## Set problem
Restate each line word for word. Leave out every picture.

## Data block
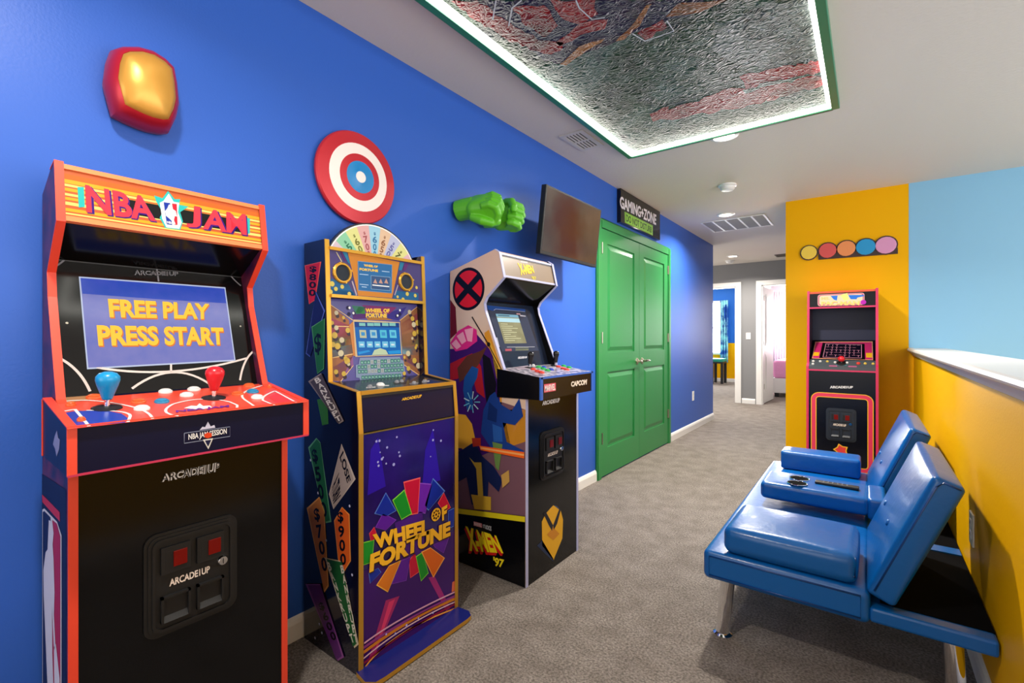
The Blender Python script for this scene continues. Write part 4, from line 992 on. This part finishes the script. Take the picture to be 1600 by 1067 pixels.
m.txt(F3, "'97", k6((1180, 432), (1238, 440), (1242, 495), (1190, 488)), P('fbe83c', .3, emit=.6), 3, .03)
m.dec(F3, k6((1035, 230), (1130, 245), (1130, 268), (1040, 252)), P('f0e0d8', .3, emit=.5), 2)
m.build('marquee', Cc)
MB().hexa([(-1.54, ia, 1.325), (-1.392, ia, 1.43), (-1.392, ib, 1.43), (-1.54, ib, 1.325), (-1.54, ia, 1.335), (-1.397, ia, 1.44), (-1.397, ib, 1.44), (-1.54, ib, 1.335)], BLACK).build('marquee_underside', Cc)
FB3 = Plane((-1.425, 0, .985), (0, 1, 0), (-.115, 0, .345))
m = MB(); m.fbox(FB3, ia, ib, 0, .362, -.012, 0, M('slate_gloss_bezel', '1c2436', .16))
k7 = xy(5.616, 750, 460)
m.dec(FB3, k7((60, 95), (395, 130), (400, 150), (135, 135), (115, 145), (70, 135)), P('1c50a8', .25, emit=.12), 1)
m.dec(FB3, k7((72, 145), (125, 140), (400, 158), (515, 495), (190, 500)), P('46506c', .2, emit=.08), 1)
m.stroke(FB3, k7((120, 140), (135, 128), (395, 152)), .003, P('8a98b8', .25), 2)
m.dec(FB3, k7((318, 165), (352, 168), (354, 178), (320, 176)), P('d8a8b0', .25), 2); m.dec(FB3, k7((350, 180), (398, 186), (400, 196), (352, 192)), P('c8c8d8', .25), 2)
m.stroke(FB3, k7((235, 462), (480, 460)), .002, P('b8bcc8', .3), 2); m.dec(FB3, k7((220, 478), (275, 476), (278, 496), (222, 498)), P('a04858', .3), 2)
for y in (470, 482, 490): m.stroke(FB3, k7((310, y), (425, y - 2)), .002, P('8a9060', .3), 2)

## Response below
The Blender Python script for this scene continues. Write part 4, from line 992 on. This part finishes the script. Take the picture to be 1600 by 1067 pixels.
m.txt(F3, "'97", k6((1180, 432), (1238, 440), (1242, 495), (1190, 488)), P('fbe83c', .3, emit=.6), 3, .03)
m.dec(F3, k6((1035, 230), (1130, 245), (1130, 268), (1040, 252)), P('f0e0d8', .3, emit=.5), 2)
m.build('marquee', Cc)
MB().hexa([(-1.54, ia, 1.325), (-1.392, ia, 1.43), (-1.392, ib, 1.43), (-1.54, ib, 1.325), (-1.54, ia, 1.335), (-1.397, ia, 1.44), (-1.397, ib, 1.44), (-1.54, ib, 1.335)], BLACK).build('marquee_underside', Cc)
FB3 = Plane((-1.425, 0, .985), (0, 1, 0), (-.115, 0, .345))
m = MB(); m.fbox(FB3, ia, ib, 0, .362, -.012, 0, M('slate_gloss_bezel', '1c2436', .16))
k7 = xy(5.616, 750, 460)
m.dec(FB3, k7((60, 95), (395, 130), (400, 150), (135, 135), (115, 145), (70, 135)), P('1c50a8', .25, emit=.12), 1)
m.dec(FB3, k7((72, 145), (125, 140), (400, 158), (515, 495), (190, 500)), P('46506c', .2, emit=.08), 1)
m.stroke(FB3, k7((120, 140), (135, 128), (395, 152)), .003, P('8a98b8', .25), 2)
m.dec(FB3, k7((318, 165), (352, 168), (354, 178), (320, 176)), P('d8a8b0', .25), 2); m.dec(FB3, k7((350, 180), (398, 186), (400, 196), (352, 192)), P('c8c8d8', .25), 2)
m.stroke(FB3, k7((235, 462), (480, 460)), .002, P('b8bcc8', .3), 2); m.dec(FB3, k7((220, 478), (275, 476), (278, 496), (222, 498)), P('a04858', .3), 2)
for y in (470, 482, 490): m.stroke(FB3, k7((310, y), (425, y - 2)), .002, P('8a9060', .3), 2)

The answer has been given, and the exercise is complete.